The pay was low and the hours were long.  The prevailing attitude at this company was, "While others work to live, we live to work."  Now, I respect the heck out of that attitude.  There was a certain old-school mentality there; be passionate about your job, value hard work to the fullest, and these are all good things.  But what about hobbies?  Family?  Hiking in the hills?  Long bike rides after work?  Or weekend getaways into the mountains?  Hanging out with your buddies?  I guess, ultimately, I realized at one point, (probably after yet another weekend being forced to work in the office to meet an impossible deadline- and after at least five or six consecutive 12-hour days) that I am one of those "Work to live" rather than "Live to work" people.  I love my job and I will give it 110 percent while I am there, but ultimately, when it's "quittin' time," all work and no play make Jack* a dull boy.  And a lot of the old timers, grizzled old veteran engineers and designers who I worked for, couldn't understand, or even respect that. ("You gen-X slackers with your outside interests and lives outside of work..what a bunch of lazy kids!" they'd say.)

(*my real name isn't Jack, obviously.)

So I got a better job.  Better pay (there were some fast-food workers who actually made more than I did at that old job) more reasonable hours and a much better work environment overall.  And this job is the one I hope to retire at, God willing, and with any luck.  

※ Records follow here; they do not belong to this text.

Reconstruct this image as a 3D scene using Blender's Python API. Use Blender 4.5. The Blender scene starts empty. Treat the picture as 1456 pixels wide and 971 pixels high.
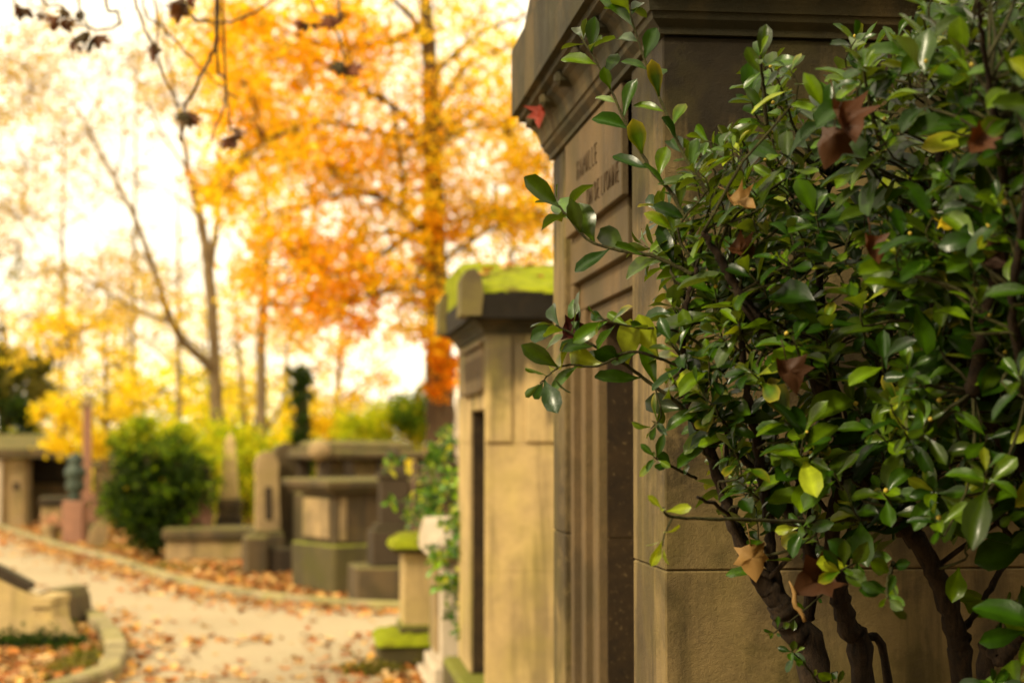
import bpy, bmesh, math, random
import numpy as np
from mathutils import Vector, Matrix, Quaternion

random.seed(7)
RNG = np.random.default_rng(7)
R = math.radians
sc = bpy.context.scene
COL = sc.collection
F = 2427.0
CAMH = 1.75
PITCH = math.atan(139.5 / F)
TH = math.atan(288.0 / F)

# ------------------------------------------------------------------ camera measure
def at(px, py, Y):
    u = (px - 728) / F
    v = (485.5 - py) / F
    dy = math.cos(PITCH) - v * math.sin(PITCH)
    dz = math.sin(PITCH) + v * math.cos(PITCH)
    s = Y / dy
    return Vector((u * s, Y, CAMH + dz * s))

def ground(px, py, h=0.0):
    u = (px - 728) / F
    v = (485.5 - py) / F
    dy = math.cos(PITCH) - v * math.sin(PITCH)
    dz = math.sin(PITCH) + v * math.cos(PITCH)
    s = (h - CAMH) / dz
    return Vector((u * s, dy * s, h))

# ------------------------------------------------------------------ object helpers
def tag(o, label=None, cat=None, group=None, kind=None):
    if label: o['label'] = label
    if cat: o['category'] = cat
    if group: o['group'] = group
    if kind: o['kind'] = kind
    return o

def thing(name, label, cat, loc=(0, 0, 0), yaw=0.0, group=None, tilt=(0, 0)):
    o = bpy.data.objects.new(name, None)
    COL.objects.link(o)
    o.location = loc
    o.rotation_euler = (tilt[0], tilt[1], yaw)
    o.empty_display_size = 0.2
    return tag(o, label, cat, group)

class MB:
    def __init__(self):
        self.v = []; self.n = 0; self.f = []; self.c = []; self.smooth = []
    def add(self, verts, faces, col=None, smooth=False):
        verts = np.asarray(verts, dtype=np.float32).reshape(-1, 3)
        b = self.n
        self.v.append(verts); self.n += len(verts)
        for f in faces: self.f.append([i + b for i in f])
        self.smooth.extend([smooth] * len(faces))
        if col is not None:
            self.c.append(np.tile(np.array(list(col) + [1.0], np.float32), (len(verts), 1)))
        else:
            self.c.append(np.ones((len(verts), 4), np.float32))
    def bulk(self, verts, faces, cols, smooth=False):
        """verts (N,k,3) copies, faces template list, cols (N,3)"""
        N, k, _ = verts.shape
        b = self.n
        self.v.append(verts.reshape(-1, 3).astype(np.float32)); self.n += N * k
        off = (np.arange(N) * k + b)
        for f in faces:
            arr = (off[:, None] + np.array(f)[None, :]).tolist()
            self.f.extend(arr)
        self.smooth.extend([smooth] * (N * len(faces)))
        cc = np.ones((N, k, 4), np.float32); cc[:, :, :3] = cols if cols.ndim == 3 else cols[:, None, :]
        self.c.append(cc.reshape(-1, 4))
    def build(self, name, mat, parent=None, usecol=False):
        me = bpy.data.meshes.new(name)
        v = np.concatenate(self.v) if self.v else np.zeros((0, 3))
        me.from_pydata(v.tolist(), [], self.f)
        me.polygons.foreach_set('use_smooth', self.smooth)
        if usecol:
            a = me.color_attributes.new('tint', 'FLOAT_COLOR', 'POINT')
            a.data.foreach_set('color', np.concatenate(self.c).ravel())
        me.materials.append(mat)
        me.update()
        o = bpy.data.objects.new(name, me)
        COL.objects.link(o)
        if parent is not None: o.parent = parent
        return o

def m_box(mb, x0, x1, y0, y1, z0, z1, bev=0.012, taper=1.0, tapery=None, wob=0.0, yaw=0.0, tilt=0.0, seg=1, smooth=False):
    bm = bmesh.new()
    bmesh.ops.create_cube(bm, size=1.0)
    cx, cy = (x0 + x1) / 2, (y0 + y1) / 2
    sx, sy, sz = x1 - x0, y1 - y0, z1 - z0
    ty = taper if tapery is None else tapery
    for v in bm.verts:
        t = v.co.z + 0.5
        v.co = Vector((v.co.x * sx * (1 + (taper - 1) * t), v.co.y * sy * (1 + (ty - 1) * t), v.co.z * sz))
    if bev > 0:
        bmesh.ops.bevel(bm, geom=list(bm.edges), offset=min(bev, sx * .4, sy * .4, sz * .4), segments=seg, affect='EDGES')
    M = Matrix.Translation((cx, cy, z0)) @ Matrix.Rotation(yaw, 4, 'Z') @ Matrix.Rotation(tilt, 4, 'Y') @ Matrix.Translation((0, 0, sz / 2))
    if wob:
        for v in bm.verts: v.co += Vector((random.uniform(-wob, wob), random.uniform(-wob, wob), random.uniform(-wob, wob)))
    bm.verts.ensure_lookup_table(); bm.verts.index_update()
    mb.add([tuple(M @ v.co) for v in bm.verts], [[v.index for v in f.verts] for f in bm.faces], smooth=smooth)
    bm.free()

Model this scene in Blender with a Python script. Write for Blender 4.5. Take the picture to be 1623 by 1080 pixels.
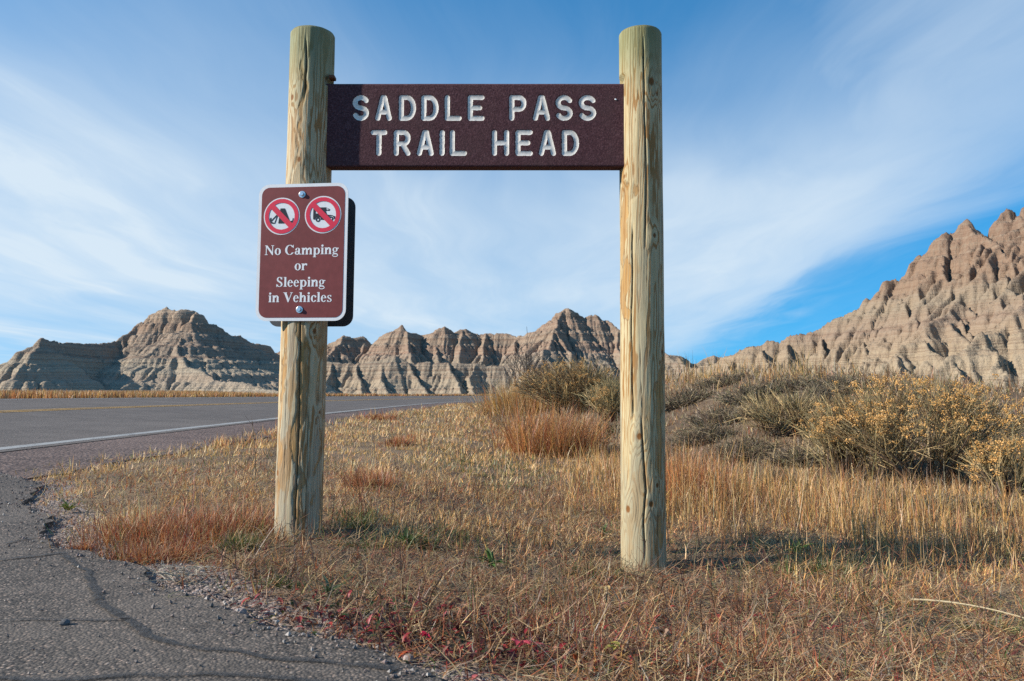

It all reminded me of this dream I had a few years ago.  I was back at my old office, but I was trapped there. The place was an endless shifting maze of rooms and halls, with yellow carpet, ugly yellow wallpaper, and the ever-present hum of buzzing flourescent lights.  There were no windows, and seemingly no exits, and there were a few of us trapped there with me.  We would just wander endlessly through this empty office space, from room to room, hopelessly trying to find our way out. Finally we figured out that to make the exit appear, we had to just make a loop in the right direction, and hit all six conference rooms, in the right order.  And that would trigger an escape hatch.  

Then, about a year ago, while going down a Youtube rabbit hole on a typically boring January evening, a video popped up in my Youtube recommendations.  It was a short horror film/video about a teenage filmmaker who finds himself trapped in a strange dimension, an endless empty windowless office with yellow wallpaper and carpets, and so much like my nightmare from six years ago that it was downright scary.  And the video would have disturbing enough as it was, without recalling my old dream.  I won't spoil it, but let's just say that the kid in the video discovers that the thing that is trapped there with him is something inhuman... And the setting of that video looked almost eerily like the old office building I used to work at.

In a way, being trapped in that disturbing dream-like dimension was like being trapped in a dull and dehumanizing job.  And endless series of liminal spaces, drab, empty, and seemingly with no escape, but yet with the constant and ominous feeling of background stress that something- whether it's an unexpected summons to Human Resources, or a literal monster, as in the aforementioned horror video- is stalking you.   

I am grateful to have the job I have now.  Even on bad days, when (for example) a certain designer changes the length of a certain part and I have to re-do my drawings for like the fourth time.  I am grateful to even have a job, I guess.  And for those still trapped in their own private back rooms, may they one day find the exit.